I definitely recommend checking out the ride if you come to Portland and want to
venture out of the city a bit or if you live in Portland, but haven't ridden there yet.


  1. We were going to do the same ride this weekend, but I'm trying to shake the last bit of a cold still, and was having a hard time taking a deep breath without having a coughing fit, so I knew the climbing around Crown Point would be even more challenging. Soon though! Thanks for the ride report.

  2. Are you the jj with the fantastic Sweetpea?

    Too bad you weren't able to get out there this weekend. The weather was just about perfect.
    Thanks for reading this post.

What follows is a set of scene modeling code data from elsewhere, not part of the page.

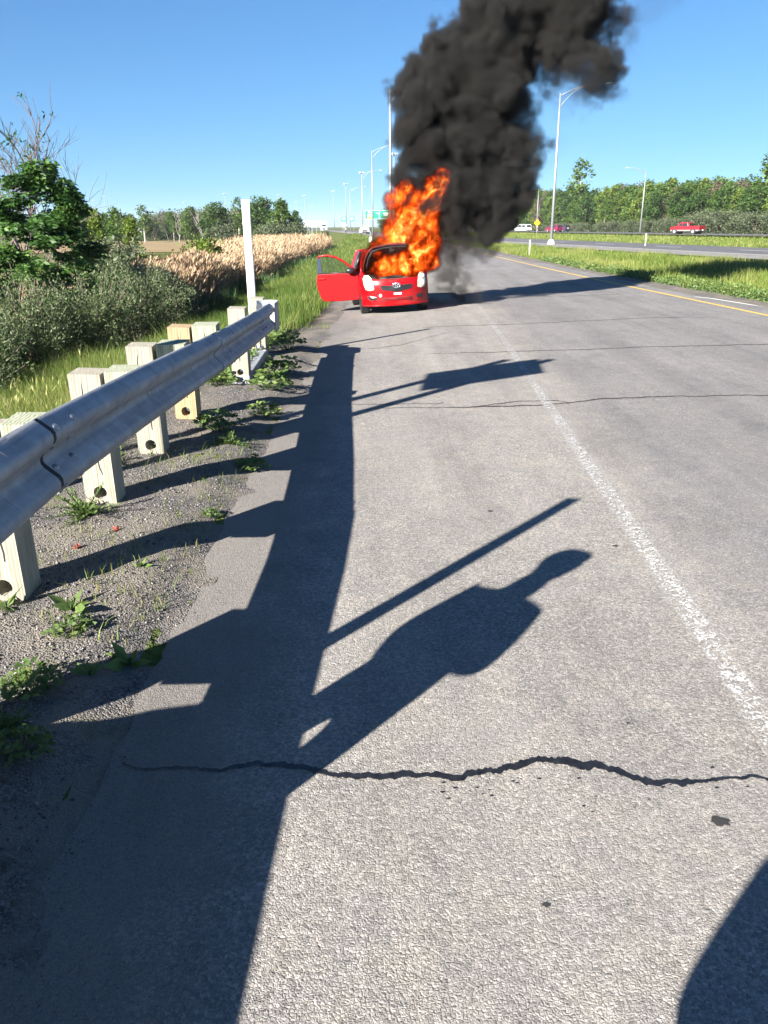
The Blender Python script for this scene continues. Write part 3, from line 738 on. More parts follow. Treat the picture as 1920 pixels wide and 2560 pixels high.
def marker(loc, h, label):
    """a thin-walled half-round marker post"""
    mb = MB()
    def fn(u, v):
        a = -PI * .42 + u * PI * .84
        return (.058 * math.sin(a) / .97, -.035 * math.cos(a), v * h)
    mb.grid(fn, 12, 14)
    o = mb.build('marker_post', M['white_plastic'], None, smooth=True, thick=.006)
    o.location = loc; setp(o, label, 'marker post', 'white marker posts on the guardrail'); return o
marker((-1.945, 11.92, .0), 2.27, 'tall white plastic marker post standing behind the last guardrail post')
marker((-1.70, 1.60, .0), 2.45, 'tall white plastic marker post by the near guardrail, known by its long thin shadow')

# ------------------------------------------------------------------ plants made of many small leaves
def leaf_cloud(P, size, aspect=.45, r=rng, up=.35, droop=0.0, D=None):
    n = len(P)
    if D is None:
        D = r.normal(0, 1, (n, 3)); D[:, 2] = D[:, 2] * .7 + up
    D = D / np.linalg.norm(D, axis=1, keepdims=True); D[:, 2] -= droop
    R = r.normal(0, 1, (n, 3)); R[:, 2] += .8
    S = np.cross(D, R); S /= np.linalg.norm(S, axis=1, keepdims=True) + 1e-9
    L = (size * (.6 + .8 * r.random(n)))[:, None]; W = L * aspect
    Nn = np.cross(S, D)
    mid = P + D * L * .5
    V = np.stack([P, mid + S * W * .5 + Nn * W * .12, P + D * L, mid - S * W * .5 + Nn * W * .12], 1)
    b = 4 * np.arange(n)[:, None]
    F = np.concatenate([b + np.array([[0, 1, 2]]), b + np.array([[0, 2, 3]])])
    return V.reshape(-1, 3), F
def join(parts):
    Vs, Fs, As, o = [], [], [], 0
    for V, F, A in parts:
        Vs.append(V); Fs.append(F + o); As.append(A); o += len(V)
    return np.concatenate(Vs), np.concatenate(Fs), np.concatenate(As)

def blades(P, h, w, lean=.35, r=rng, az=None):
    n = len(P); h = h * (.55 + .9 * r.random(n)); a = r.uniform(0, 2 * PI, n)
    s = np.stack([np.cos(a), np.sin(a), a * 0], -1) * (w * (.6 + .8 * r.random(n)))[:, None] * .5
    b = r.uniform(0, 2 * PI, n) if az is None else az + r.normal(0, .6, n)
    ln = np.stack([np.cos(b), np.sin(b), b * 0], -1) * (h * lean * np.abs(r.normal(0, 1, n)))[:, None]
    up = np.stack([h * 0, h * 0, h], -1)
    m = P + up * .55 + ln * .3; t = P + up * .97 + ln
    V = np.stack([P - s, P + s, m - s * .75, m + s * .75, t], 1).reshape(-1, 3)
    q = 5 * np.arange(n)[:, None]
    F = np.concatenate([q + np.array([[0, 1, 3]]), q + np.array([[0, 3, 2]]), q + np.array([[2, 3, 4]])])
    return V, F
def grass(name, n, fx, yr, h, w, mat, label, ypow=1.0, lean=.35, patch=None, zf=gz, hvar=.5, dry=.15):
    y = yr[0] + (yr[1] - yr[0]) * rng.random(n) ** ypow
    a, b = fx(y); x = a + (b - a) * rng.random(n)
    pn = fbm(x * .8 + 3, y * .8, x * 0, 3)
    if patch is not None:
        k = pn + rng.normal(0, .08, n) > patch; x, y, pn = x[k], y[k], pn[k]
    P = np.stack([x, y, zf(x, y) - .02], -1)
    hh = h * (1 + hvar * (pn - .5) * 3.0); hh = np.clip(hh, h * .3, h * 2)
    ww = w * (1 + y * .035)
    V, F = blades(P, hh, ww, lean)
    var = np.clip(rng.normal(.45, .22, len(x)) + (fbm(x * .35, y * .35, x * 0 + 4, 3) - .5) * 1.3 + (rng.random(len(x)) < dry) * .45, 0, 1)
    o = mesh_np(name, V, F, mat, attrs={'var': np.repeat(var, 5)})
    return setp(o, label, 'grass', kind='stuff')
grass('grass', 62000, lambda y: (-7.2 + y * 0, -2.55 + y * 0 - .04 * (y < 9)), (2.6, 14), .38, .006, M['grass'], 'tall green and straw coloured grass on the bank behind the guardrail', 1.0, .4)
grass('grass', 78000, lambda y: (-7.4 + y * 0, XL(y) - np.interp(y, [11, 14, 18, 24, 40], [.95, .75, .55, .5, .4])), (12.2, 44), .30, .007, M['grass'], 'lush green grass on the verge beside the burning car', 1.5, .4)
grass('grass', 34000, lambda y: (-7.2 + y * 0, XL(y) - .4), (44, 175), .38, .014, M['grass'], 'mown green grass along the far left road edge', 1.4, .4)
grass('grass', 100000, lambda y: (YEL(y) + 1.6 + .25 * np.sin(y * 2.2), HW(y) - .3), (10, 100), .28, .008, M['grass_yellow'], 'long yellow green grass on the island between the two roads', 1.6, .4)
grass('grass', 42000, lambda y: (HW(y) + 14, HW(y) + 42.5), (40, 230), .26, .012, M['grass_yellow'], 'rough pale grass between the highway and the far carriageway', 1.3, .4)
grass('grass', 5500, lambda y: (XL(y) - 1.5, XL(y) - .05), (3.2, 17), .055, .005, M['grass'], 'thin patchy grass creeping over the gravel verge', 1.2, .6, patch=.60, zf=verge_z)

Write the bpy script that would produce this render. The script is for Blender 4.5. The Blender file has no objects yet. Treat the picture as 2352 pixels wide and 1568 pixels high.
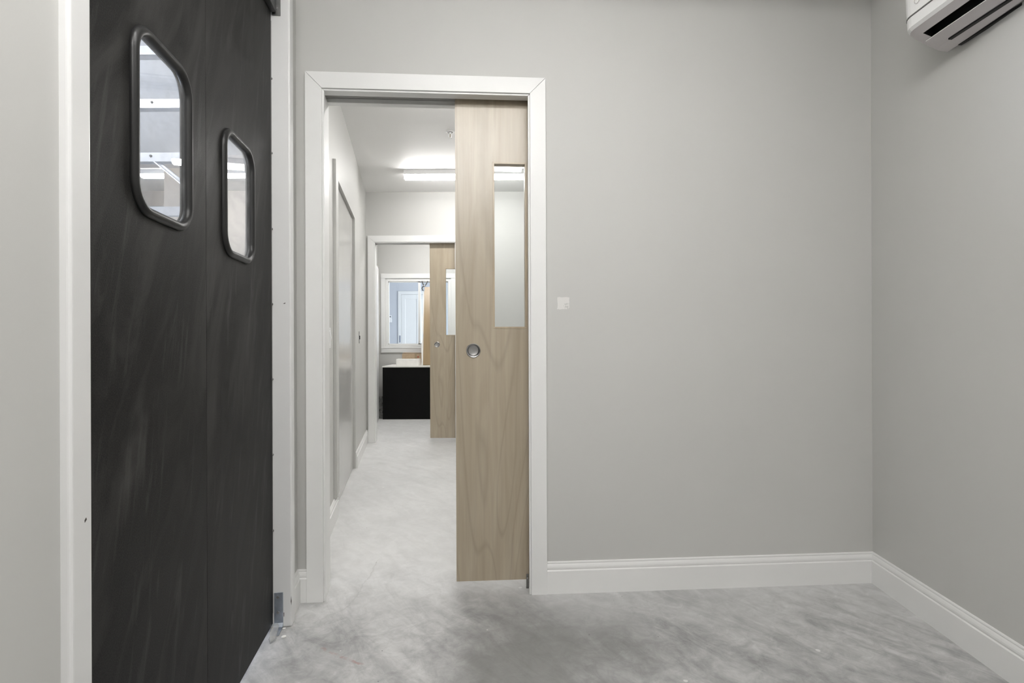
import bpy, bmesh, math, random
from mathutils import Matrix, Vector, noise as mnoise

random.seed(7)
S = bpy.context.scene
COL = S.collection

# ------------------------------------------------------------------ camera, world, exposure
cam_data = bpy.data.cameras.new('camera')
cam_data.sensor_width = 36.0
cam_data.lens = 36.0 * 1250.0 / 2352.0
cam_data.shift_y = -3.0 / 2352.0
cam_data.clip_start = 0.02
cam = bpy.data.objects.new('camera', cam_data)
COL.objects.link(cam)
cam.location = (0, 0, 1.07)
cam.rotation_euler = (math.pi / 2, 0.0035, 0)
S.camera = cam

world = bpy.data.worlds.new('world')
S.world = world
world.use_nodes = True
world.node_tree.nodes['Background'].inputs['Color'].default_value = (0.75, 0.85, 1.0, 1)
world.node_tree.nodes['Background'].inputs['Strength'].default_value = 1.0

S.view_settings.view_transform = 'Standard'
S.view_settings.look = 'None'
S.view_settings.gamma = 1.0
S.view_settings.use_curve_mapping = False
S.view_settings.exposure = 0.0
S.cycles.max_bounces = 10
S.cycles.diffuse_bounces = 6
S.cycles.transparent_max_bounces = 12
S.cycles.sample_clamp_indirect = 8.0

# brightness of the lamps and added fill strips (radiance of their diffusers) and of daylight
LAMP_ROOM = 92.0
FILL_FRONT = 52.0
FILL_BACK = 120.0
LAMP_CORRIDOR = 54.0
LAMP_FAR = 78.0
LAMP_SIDE = 40.0


def area_light(name, loc, direction, sx, sy, power, color):
    d = bpy.data.lights.new(name, 'AREA')
    d.shape = 'RECTANGLE'
    d.size, d.size_y = sx, sy
    d.energy = power
    d.color = color
    o = bpy.data.objects.new(name, d)
    COL.objects.link(o)
    o.location = loc
    o.rotation_euler = Vector(direction).to_track_quat('-Z', 'Y').to_euler()
    return o


# unseen area lights added in side openings, for bluish daylight in the rooms beyond
area_light('added_daylight_back', (0.55, 10.0, 1.5), (-1, 0, -0.05), 1.4, 1.6, 120, (0.87, 0.925, 1.0))
area_light('added_daylight_side', (-5.6, 2.4, 0.80), (1, -0.08, -0.06), 1.7, 1.1, 230, (0.74, 0.82, 1.0))

# ------------------------------------------------------------------ materials


class NT:
    def __init__(self, name):
        self.m = bpy.data.materials.new(name)
        self.m.use_nodes = True
        self.t = self.m.node_tree
        self.b = self.t.nodes['Principled BSDF']
        self.out = self.t.nodes['Material Output']

    def n(self, kind, **kw):
        x = self.t.nodes.new(kind)
        for k, v in kw.items():
            setattr(x, k, v)
        return x

    def l(self, a, b):
        self.t.links.new(a, b)

    def coords(self, scale=(1, 1, 1), rot=(0, 0, 0), loc=(0, 0, 0), kind='Object'):
        tc = self.n('ShaderNodeTexCoord')
        mp = self.n('ShaderNodeMapping')
        mp.inputs['Scale'].default_value = scale
        mp.inputs['Rotation'].default_value = rot
        mp.inputs['Location'].default_value = loc
        self.l(tc.outputs[kind], mp.inputs['Vector'])
        return mp.outputs['Vector']

    def streaks(self, size, rot):
        """coordinates turned by rot and then stretched by size along the turned axes"""
        tc = self.n('ShaderNodeTexCoord')
        mp = self.n('ShaderNodeMapping', vector_type='TEXTURE')
        mp.inputs['Scale'].default_value = size
        mp.inputs['Rotation'].default_value = rot
        self.l(tc.outputs['Object'], mp.inputs['Vector'])
        return mp.outputs['Vector']

    def noise(self, vec, scale, detail=4, rough=0.55, distortion=0.0):
        x = self.n('ShaderNodeTexNoise')
        x.inputs['Scale'].default_value = scale
        x.inputs['Detail'].default_value = detail
        x.inputs['Roughness'].default_value = rough
        x.inputs['Distortion'].default_value = distortion
        self.l(vec, x.inputs['Vector'])
        return x.outputs['Fac']

    def ramp(self, fac, stops):
        r = self.n('ShaderNodeValToRGB')
        e = r.color_ramp.elements
        while len(e) < len(stops):
            e.new(0.5)
        for i, (p, c) in enumerate(stops):
            e[i].position = p
            e[i].color = (c, c, c, 1) if isinstance(c, (int, float)) else (*c, 1)
        self.l(fac, r.inputs['Fac'])
        return r.outputs['Color']

    def mix(self, fac, a, b, mode='MIX'):
        x = self.n('ShaderNodeMix', data_type='RGBA', blend_type=mode)
        for sock, v in ((x.inputs[0], fac), (x.inputs[6], a), (x.inputs[7], b)):
            if isinstance(v, bpy.types.NodeSocket):
                self.l(v, sock)
            elif isinstance(v, (int, float)):
                sock.default_value = v
            else:
                sock.default_value = (*v, 1)
        return x.outputs[2]

    def math(self, op, a, b=None):
        x = self.n('ShaderNodeMath', operation=op)
        for sock, v in ((x.inputs[0], a), (x.inputs[1], b)):
            if v is None:
                continue
            if isinstance(v, bpy.types.NodeSocket):
                self.l(v, sock)
            else:
                sock.default_value = v
        return x.outputs[0]

    def bump(self, h, strength, dist=0.01):
        x = self.n('ShaderNodeBump')
        x.inputs['Strength'].default_value = strength
        x.inputs['Distance'].default_value = dist
        self.l(h, x.inputs['Height'])
        self.l(x.outputs['Normal'], self.b.inputs['Normal'])

    def set(self, **kw):
        for k, v in kw.items():
            self.b.inputs[k.replace('_', ' ')].default_value = v
        return self


def plain(name, col, rough=0.5, metal=0.0, var=0.06, scale=18, spec=0.5, bump=0.0):
    t = NT(name)
    v = t.coords()
    f = t.noise(v, scale, 4)
    c = t.ramp(f, [(0.25, tuple(x * (1 - var) for x in col)), (0.75, tuple(min(1, x * (1 + var)) for x in col))])
    t.l(c, t.b.inputs['Base Color'])
    t.set(Roughness=rough, Metallic=metal)
    t.b.inputs['Specular IOR Level'].default_value = spec
    if bump:
        t.bump(t.noise(v, 180, 3), bump, 0.002)
    return t.m


def wall_paint(name, col, patch=None):
    t = NT(name)
    v = t.coords()
    f = t.noise(v, 1.3, 5, 0.5)
    c = t.ramp(f, [(0.2, tuple(x * 0.975 for x in col)), (0.8, tuple(x * 1.02 for x in col))])
    if patch:
        # a dab of filler left unpainted on the wall, ragged at its lower right corner
        sx, hz, half = patch
        sep = t.n('ShaderNodeSeparateXYZ')
        t.l(v, sep.inputs[0])
        dx = t.math('ABSOLUTE', t.math('SUBTRACT', sep.outputs[0], sx))
        dz = t.math('ABSOLUTE', t.math('SUBTRACT', sep.outputs[2], hz))
        d = t.math('MAXIMUM', dx, dz)
        rag = t.math('MULTIPLY', t.math('SUBTRACT', t.noise(v, 90, 3), 0.5), 0.008)
        d = t.math('ADD', d, rag)
        inside = t.math('LESS_THAN', d, half)
        # scratches through the filler near its lower right corner
        ex = t.math('SUBTRACT', sep.outputs[0], sx + half * 0.62)
        ez = t.math('SUBTRACT', sep.outputs[2], hz - half * 0.55)
        r = t.math('SQRT', t.math('ADD', t.math('MULTIPLY', ex, ex), t.math('MULTIPLY', ez, ez)))
        scratch = t.math('MULTIPLY', t.math('LESS_THAN', r, half * 0.62), t.math('GREATER_THAN', t.noise(v, 150, 2), 0.5))
        inside = t.math('MULTIPLY', inside, t.math('SUBTRACT', 1.0, scratch))
        c = t.mix(inside, c, (0.66, 0.65, 0.63))
    t.l(c, t.b.inputs['Base Color'])
    t.set(Roughness=0.55)
    t.b.inputs['Specular IOR Level'].default_value = 0.3
    t.bump(t.noise(v, 320, 3), 0.05, 0.001)
    return t.m


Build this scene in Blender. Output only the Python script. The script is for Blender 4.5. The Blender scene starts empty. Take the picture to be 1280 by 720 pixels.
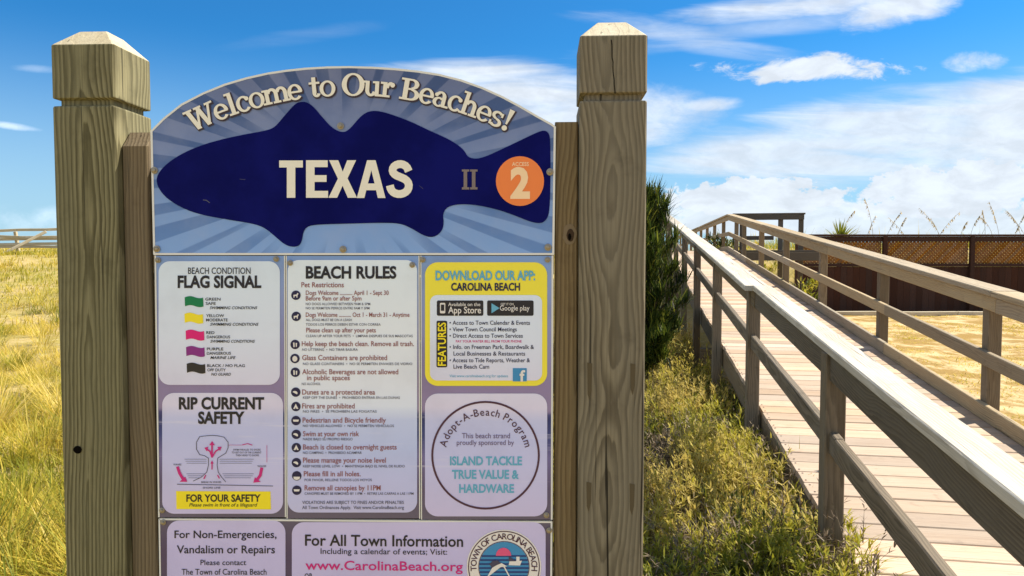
import bpy, math, random
import numpy as np
from mathutils import Vector, Matrix

R = math.radians
D = bpy.data
scene = D.scenes[0] if D.scenes else D.scenes.new("Scene")
scene = bpy.context.scene
COL = scene.collection
rnd = random.Random(11)
NP = np.random.default_rng(5)

# ------------------------------------------------------------------ camera
F = 860.0                                   # focal length in pixels of a 1280 wide frame
PITCH = math.atan(38 / F)
EYE = 1.62
cam_d = D.cameras.new("camera"); cam = D.objects.new("camera", cam_d); COL.objects.link(cam)
cam_d.sensor_width = 36.0; cam_d.lens = 36.0 * F / 1280.0
cam_d.clip_start = 0.05; cam_d.clip_end = 4000
cam.location = (0, 0, EYE); cam.rotation_euler = (R(90) - PITCH, 0, 0)
scene.camera = cam
scene.render.resolution_x = 1024; scene.render.resolution_y = 576

# ------------------------------------------------------------------ light
SUN_AZ, SUN_EL = R(20), R(50.5)               # azimuth measured from +X towards +Y
SKY_STRENGTH = 0.077
SUN_STRENGTH = 5.0
EXPOSURE = 1.0
scene.view_settings.view_transform = 'Standard'
scene.view_settings.look = 'None'
scene.view_settings.exposure = EXPOSURE
scene.view_settings.gamma = 1
scene.view_settings.use_curve_mapping = False
sd = Vector((math.cos(SUN_AZ) * math.cos(SUN_EL), math.sin(SUN_AZ) * math.cos(SUN_EL), math.sin(SUN_EL)))
sun_d = D.lights.new("sun", 'SUN'); sun = D.objects.new("sun", sun_d); COL.objects.link(sun)
sun_d.energy = SUN_STRENGTH; sun_d.angle = R(0.5); sun_d.color = (1.0, 0.93, 0.80)
sun.rotation_euler = sd.to_track_quat('Z', 'Y').to_euler(); sun.location = (20, 10, 20)


def ray(px, py):
    """direction of a pixel of the 1280x720 photograph"""
    a = (px - 640) / F; b = (360 - py) / F
    return (a, math.cos(PITCH) + b * math.sin(PITCH), -math.sin(PITCH) + b * math.cos(PITCH))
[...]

I try to make it short and concise, but it always ends up being so long.

  3. that's me :) and yeah, i'm still sad we weren't able to make it out there. i'm finally over the cold though, so hopefully soon.

    and don't worry about short/concise posts - theyr'e always lovely to read!

  4. That Sweetpea is really cool. It's really one of the best looking bikes I've seen online.

    I hope you get to ride to the Gorge soon.
    I will take it easier this weekend, but I hope I get to ride out there at least one more time before the Summer ends.